• WHAT IS EXPECTED
Every line of the material below should be repeated exactly.

• SOURCE DATA
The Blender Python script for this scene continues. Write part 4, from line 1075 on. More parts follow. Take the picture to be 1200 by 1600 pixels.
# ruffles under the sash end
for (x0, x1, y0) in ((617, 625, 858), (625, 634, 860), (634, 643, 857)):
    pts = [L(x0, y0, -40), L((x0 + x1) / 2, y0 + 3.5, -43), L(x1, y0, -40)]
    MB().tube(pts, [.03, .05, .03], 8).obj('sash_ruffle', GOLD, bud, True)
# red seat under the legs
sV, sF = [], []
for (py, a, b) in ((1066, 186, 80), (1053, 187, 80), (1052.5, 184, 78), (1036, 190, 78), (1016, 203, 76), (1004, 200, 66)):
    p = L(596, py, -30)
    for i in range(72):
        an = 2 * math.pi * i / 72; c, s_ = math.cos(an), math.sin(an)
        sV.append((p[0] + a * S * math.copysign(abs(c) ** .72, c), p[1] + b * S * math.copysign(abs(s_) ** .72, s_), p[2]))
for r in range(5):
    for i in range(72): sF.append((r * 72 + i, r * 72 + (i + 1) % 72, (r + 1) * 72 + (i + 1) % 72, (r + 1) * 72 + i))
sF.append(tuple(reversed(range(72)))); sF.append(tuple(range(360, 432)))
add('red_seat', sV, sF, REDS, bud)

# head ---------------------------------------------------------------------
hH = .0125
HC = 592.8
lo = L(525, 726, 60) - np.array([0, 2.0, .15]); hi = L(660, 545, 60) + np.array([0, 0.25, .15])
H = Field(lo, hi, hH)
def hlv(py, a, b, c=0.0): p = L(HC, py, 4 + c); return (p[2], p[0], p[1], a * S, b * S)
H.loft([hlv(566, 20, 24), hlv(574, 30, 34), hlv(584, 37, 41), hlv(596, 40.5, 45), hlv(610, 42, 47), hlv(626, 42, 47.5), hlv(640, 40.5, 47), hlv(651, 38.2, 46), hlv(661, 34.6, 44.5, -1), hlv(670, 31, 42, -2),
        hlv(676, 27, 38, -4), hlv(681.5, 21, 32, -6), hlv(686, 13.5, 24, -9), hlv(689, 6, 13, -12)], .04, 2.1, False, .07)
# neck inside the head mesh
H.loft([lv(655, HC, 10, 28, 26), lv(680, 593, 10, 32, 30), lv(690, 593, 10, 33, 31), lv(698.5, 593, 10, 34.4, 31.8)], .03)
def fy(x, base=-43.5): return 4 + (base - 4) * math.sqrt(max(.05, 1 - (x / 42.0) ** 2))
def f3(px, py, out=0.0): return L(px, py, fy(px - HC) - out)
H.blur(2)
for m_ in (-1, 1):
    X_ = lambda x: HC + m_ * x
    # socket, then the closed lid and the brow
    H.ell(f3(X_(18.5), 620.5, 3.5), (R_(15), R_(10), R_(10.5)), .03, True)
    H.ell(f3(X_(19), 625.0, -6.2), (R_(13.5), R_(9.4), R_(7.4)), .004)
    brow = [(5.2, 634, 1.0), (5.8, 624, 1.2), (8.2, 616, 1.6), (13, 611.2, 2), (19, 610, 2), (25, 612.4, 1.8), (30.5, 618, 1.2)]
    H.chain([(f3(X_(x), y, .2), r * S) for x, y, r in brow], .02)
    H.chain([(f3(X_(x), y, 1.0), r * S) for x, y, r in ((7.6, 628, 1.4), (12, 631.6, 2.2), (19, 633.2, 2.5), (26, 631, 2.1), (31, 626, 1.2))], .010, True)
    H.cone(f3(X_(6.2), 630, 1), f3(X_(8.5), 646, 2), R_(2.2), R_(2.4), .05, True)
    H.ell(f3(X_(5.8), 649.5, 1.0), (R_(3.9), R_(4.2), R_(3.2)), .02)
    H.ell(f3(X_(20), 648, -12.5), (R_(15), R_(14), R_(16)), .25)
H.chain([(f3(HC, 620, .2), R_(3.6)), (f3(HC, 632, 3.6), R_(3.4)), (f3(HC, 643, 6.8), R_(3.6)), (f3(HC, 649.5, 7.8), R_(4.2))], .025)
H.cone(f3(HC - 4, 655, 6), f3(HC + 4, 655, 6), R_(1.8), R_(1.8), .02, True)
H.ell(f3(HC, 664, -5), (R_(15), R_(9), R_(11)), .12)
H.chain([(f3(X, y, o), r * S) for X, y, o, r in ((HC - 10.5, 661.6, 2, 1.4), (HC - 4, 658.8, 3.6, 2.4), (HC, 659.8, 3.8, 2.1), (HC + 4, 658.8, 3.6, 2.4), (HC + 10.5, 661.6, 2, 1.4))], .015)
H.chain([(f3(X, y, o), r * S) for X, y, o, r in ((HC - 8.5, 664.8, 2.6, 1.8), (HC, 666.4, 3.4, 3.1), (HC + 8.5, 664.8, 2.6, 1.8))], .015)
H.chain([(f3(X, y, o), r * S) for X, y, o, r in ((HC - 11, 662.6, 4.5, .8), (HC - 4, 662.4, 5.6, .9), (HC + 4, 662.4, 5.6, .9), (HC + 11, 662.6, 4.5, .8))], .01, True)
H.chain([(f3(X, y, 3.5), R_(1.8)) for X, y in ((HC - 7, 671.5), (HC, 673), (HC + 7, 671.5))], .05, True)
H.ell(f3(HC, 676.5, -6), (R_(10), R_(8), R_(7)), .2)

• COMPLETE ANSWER
The Blender Python script for this scene continues. Write part 4, from line 1075 on. More parts follow. Take the picture to be 1200 by 1600 pixels.
# ruffles under the sash end
for (x0, x1, y0) in ((617, 625, 858), (625, 634, 860), (634, 643, 857)):
    pts = [L(x0, y0, -40), L((x0 + x1) / 2, y0 + 3.5, -43), L(x1, y0, -40)]
    MB().tube(pts, [.03, .05, .03], 8).obj('sash_ruffle', GOLD, bud, True)
# red seat under the legs
sV, sF = [], []
for (py, a, b) in ((1066, 186, 80), (1053, 187, 80), (1052.5, 184, 78), (1036, 190, 78), (1016, 203, 76), (1004, 200, 66)):
    p = L(596, py, -30)
    for i in range(72):
        an = 2 * math.pi * i / 72; c, s_ = math.cos(an), math.sin(an)
        sV.append((p[0] + a * S * math.copysign(abs(c) ** .72, c), p[1] + b * S * math.copysign(abs(s_) ** .72, s_), p[2]))
for r in range(5):
    for i in range(72): sF.append((r * 72 + i, r * 72 + (i + 1) % 72, (r + 1) * 72 + (i + 1) % 72, (r + 1) * 72 + i))
sF.append(tuple(reversed(range(72)))); sF.append(tuple(range(360, 432)))
add('red_seat', sV, sF, REDS, bud)

# head ---------------------------------------------------------------------
hH = .0125
HC = 592.8
lo = L(525, 726, 60) - np.array([0, 2.0, .15]); hi = L(660, 545, 60) + np.array([0, 0.25, .15])
H = Field(lo, hi, hH)
def hlv(py, a, b, c=0.0): p = L(HC, py, 4 + c); return (p[2], p[0], p[1], a * S, b * S)
H.loft([hlv(566, 20, 24), hlv(574, 30, 34), hlv(584, 37, 41), hlv(596, 40.5, 45), hlv(610, 42, 47), hlv(626, 42, 47.5), hlv(640, 40.5, 47), hlv(651, 38.2, 46), hlv(661, 34.6, 44.5, -1), hlv(670, 31, 42, -2),
        hlv(676, 27, 38, -4), hlv(681.5, 21, 32, -6), hlv(686, 13.5, 24, -9), hlv(689, 6, 13, -12)], .04, 2.1, False, .07)
# neck inside the head mesh
H.loft([lv(655, HC, 10, 28, 26), lv(680, 593, 10, 32, 30), lv(690, 593, 10, 33, 31), lv(698.5, 593, 10, 34.4, 31.8)], .03)
def fy(x, base=-43.5): return 4 + (base - 4) * math.sqrt(max(.05, 1 - (x / 42.0) ** 2))
def f3(px, py, out=0.0): return L(px, py, fy(px - HC) - out)
H.blur(2)
for m_ in (-1, 1):
    X_ = lambda x: HC + m_ * x
    # socket, then the closed lid and the brow
    H.ell(f3(X_(18.5), 620.5, 3.5), (R_(15), R_(10), R_(10.5)), .03, True)
    H.ell(f3(X_(19), 625.0, -6.2), (R_(13.5), R_(9.4), R_(7.4)), .004)
    brow = [(5.2, 634, 1.0), (5.8, 624, 1.2), (8.2, 616, 1.6), (13, 611.2, 2), (19, 610, 2), (25, 612.4, 1.8), (30.5, 618, 1.2)]
    H.chain([(f3(X_(x), y, .2), r * S) for x, y, r in brow], .02)
    H.chain([(f3(X_(x), y, 1.0), r * S) for x, y, r in ((7.6, 628, 1.4), (12, 631.6, 2.2), (19, 633.2, 2.5), (26, 631, 2.1), (31, 626, 1.2))], .010, True)
    H.cone(f3(X_(6.2), 630, 1), f3(X_(8.5), 646, 2), R_(2.2), R_(2.4), .05, True)
    H.ell(f3(X_(5.8), 649.5, 1.0), (R_(3.9), R_(4.2), R_(3.2)), .02)
    H.ell(f3(X_(20), 648, -12.5), (R_(15), R_(14), R_(16)), .25)
H.chain([(f3(HC, 620, .2), R_(3.6)), (f3(HC, 632, 3.6), R_(3.4)), (f3(HC, 643, 6.8), R_(3.6)), (f3(HC, 649.5, 7.8), R_(4.2))], .025)
H.cone(f3(HC - 4, 655, 6), f3(HC + 4, 655, 6), R_(1.8), R_(1.8), .02, True)
H.ell(f3(HC, 664, -5), (R_(15), R_(9), R_(11)), .12)
H.chain([(f3(X, y, o), r * S) for X, y, o, r in ((HC - 10.5, 661.6, 2, 1.4), (HC - 4, 658.8, 3.6, 2.4), (HC, 659.8, 3.8, 2.1), (HC + 4, 658.8, 3.6, 2.4), (HC + 10.5, 661.6, 2, 1.4))], .015)
H.chain([(f3(X, y, o), r * S) for X, y, o, r in ((HC - 8.5, 664.8, 2.6, 1.8), (HC, 666.4, 3.4, 3.1), (HC + 8.5, 664.8, 2.6, 1.8))], .015)
H.chain([(f3(X, y, o), r * S) for X, y, o, r in ((HC - 11, 662.6, 4.5, .8), (HC - 4, 662.4, 5.6, .9), (HC + 4, 662.4, 5.6, .9), (HC + 11, 662.6, 4.5, .8))], .01, True)
H.chain([(f3(X, y, 3.5), R_(1.8)) for X, y in ((HC - 7, 671.5), (HC, 673), (HC + 7, 671.5))], .05, True)
H.ell(f3(HC, 676.5, -6), (R_(10), R_(8), R_(7)), .2)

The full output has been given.